The Politics of Feelings: Musical Activism and Emotional Frictions in Colonial Rajputana

Presenter

Meena Jigyasa - Department of History and Indian Culture, University of Rajasthan, Jaipur, India

Panel

86 – Frictious Feelings: Emotions in Moments of Crisis and Failure

Abstract

This paper examines the emotional dynamics of twentieth-century Rajputana princely states in Colonial India through the lens of musical activism, analysing how songs articulated the affective component of crisis, conflict, and resistance. Through an analysis of vernacular musical compositions, this study explores the articulation of emotions—both human and nonhuman—within sonic expressions. It critically examines the affective negotiations between rulers and the ruled, uncovering how experiences of loyalty, exploitation, oppression, dispossession, defiance, and uncertainty were mediated through musical discourse.

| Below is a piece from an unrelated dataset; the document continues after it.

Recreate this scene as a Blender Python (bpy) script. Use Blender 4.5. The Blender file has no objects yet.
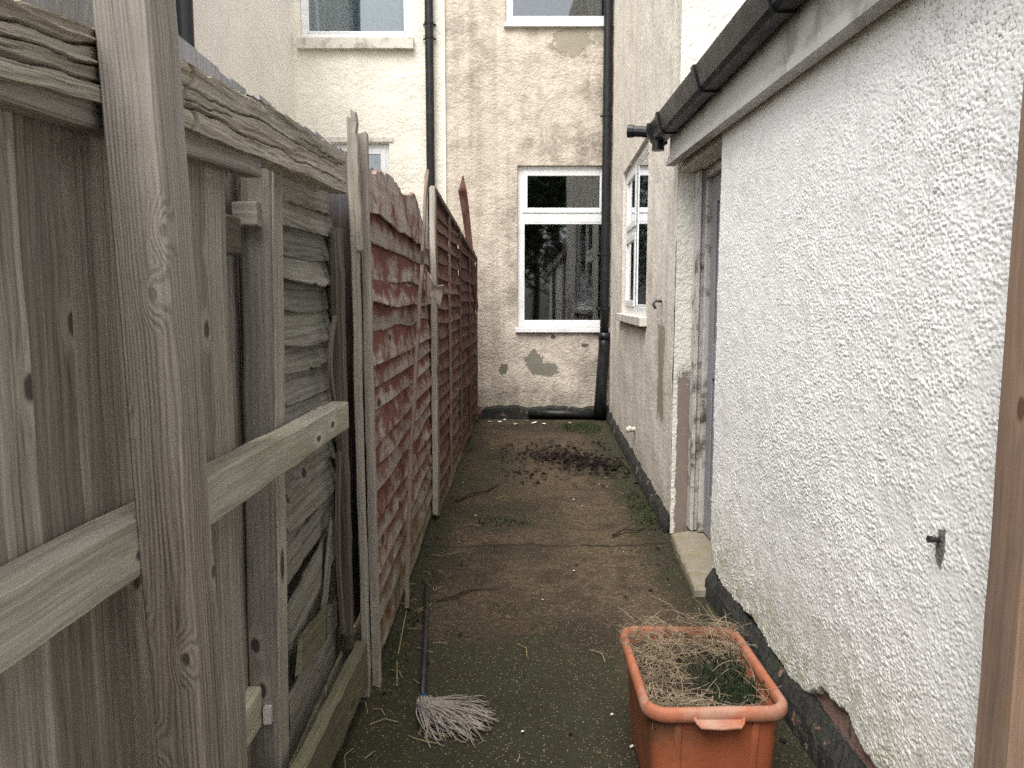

Beyond anthropocentric paradigms, the paper foregrounds the affective agency of nonhuman entities, including fortresses, royal regalia, and resistance symbols such as khadi and the charkha, as well as the structural processes of autocratic governance, exploitative taxation, and economic subjugation. These resistive expressions are particularly significant in exploring the ambivalent emotional landscape of the ruler-ruled  relationship in the peculiar polity of the Rajputana states defined by a three tiered structure of governance. These dimensions delineated the political and emotional topographies of resistance among the marginalised in this region. This study advances affect as a methodological lens for a more nuanced, historically situated, and culturally contingent understanding of emotions as integral to moments of crisis and transformation.